Bioenergy for High Temperature Heat in Industry

Industrial heat case study 5: Combustion of wood chips and grain residues for process heat supply in the largest bakery in Switzerland


Publications

The Coop Group is Switzerland’s largest retail and Europe’s second largest wholesale company with a workforce of around 85 000 in total and 54 000 in Switzerland. In 2015, Coop built a new production and distribution center in Schafisheim in the Swiss midlands with a total investment of more than Euro 500 million and 1 900 employees on the site. The existing buildings were extended by a new building measuring 185 x 100 m in size and 58 m in height, of which roughly 50 % is below ground level in a former gravel pit. The building complex incorporates a high-bay freezer warehouse and Switzerland’s largest bakery and confectioner with an annual production of 60 000 tons of baked goods.

In order to substitute fossil fuels, an energy production based on a biomass combustion plant was realized to provide process heat for the bakery by thermal oil. Since the production of the raw materials for the bakery causes residues in the up-stream milling process, the vision to use milling residues as energy for the bakery arose. The potential and technical opportunities were evaluated and a concept of co-firing wood chips and grain residues developed.

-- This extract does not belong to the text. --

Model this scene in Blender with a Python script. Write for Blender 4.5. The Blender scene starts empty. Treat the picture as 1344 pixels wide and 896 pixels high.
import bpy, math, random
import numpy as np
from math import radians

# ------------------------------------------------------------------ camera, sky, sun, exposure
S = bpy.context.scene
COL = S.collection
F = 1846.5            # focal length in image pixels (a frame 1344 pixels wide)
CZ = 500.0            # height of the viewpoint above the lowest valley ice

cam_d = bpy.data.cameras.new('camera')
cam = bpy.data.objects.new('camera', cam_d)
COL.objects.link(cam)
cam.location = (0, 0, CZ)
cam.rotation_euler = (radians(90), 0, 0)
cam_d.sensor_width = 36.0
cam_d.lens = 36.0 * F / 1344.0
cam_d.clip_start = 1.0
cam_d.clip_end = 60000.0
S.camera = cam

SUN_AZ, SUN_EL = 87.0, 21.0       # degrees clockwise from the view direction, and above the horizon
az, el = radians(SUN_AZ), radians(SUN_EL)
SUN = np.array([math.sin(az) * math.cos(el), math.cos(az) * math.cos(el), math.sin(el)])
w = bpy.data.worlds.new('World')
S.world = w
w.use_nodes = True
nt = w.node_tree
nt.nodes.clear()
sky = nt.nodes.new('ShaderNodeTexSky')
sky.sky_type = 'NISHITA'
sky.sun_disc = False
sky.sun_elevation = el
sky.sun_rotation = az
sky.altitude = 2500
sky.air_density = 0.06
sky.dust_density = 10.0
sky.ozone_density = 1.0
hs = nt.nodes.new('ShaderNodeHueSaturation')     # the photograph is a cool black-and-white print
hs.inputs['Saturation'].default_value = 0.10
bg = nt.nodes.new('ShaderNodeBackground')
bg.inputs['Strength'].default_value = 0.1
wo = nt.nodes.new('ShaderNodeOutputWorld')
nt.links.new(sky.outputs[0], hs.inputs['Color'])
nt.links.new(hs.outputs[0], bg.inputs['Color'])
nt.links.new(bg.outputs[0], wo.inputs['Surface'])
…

Swissmill, the largest mill of Switzerland located in Zurich and owned by Coop, was involved to provide fractions of grain residues, which are of low value for other purposes. To ascertain a flexible operation of the bakery, the decision was taken to implement a concept which enables a variable energy production by 50 % wood chips and 50 % grain residues with the opportunity to switch to 100 % wood chips. Consequently, a combustion system was designed, that enables the use of forestry wood chips from a respective silo with addition of pellets from grain residues from a separate storage compartment. The thermal oil boiler and the flue gas cleaning were adopted to comply with the challenges of increased slagging and fouling and with increased NOX emissions due to the high ash and nitrogen content of grain residues. To cover the rapid load changes of the bakery process, a gas fired peak boiler complements the heat production.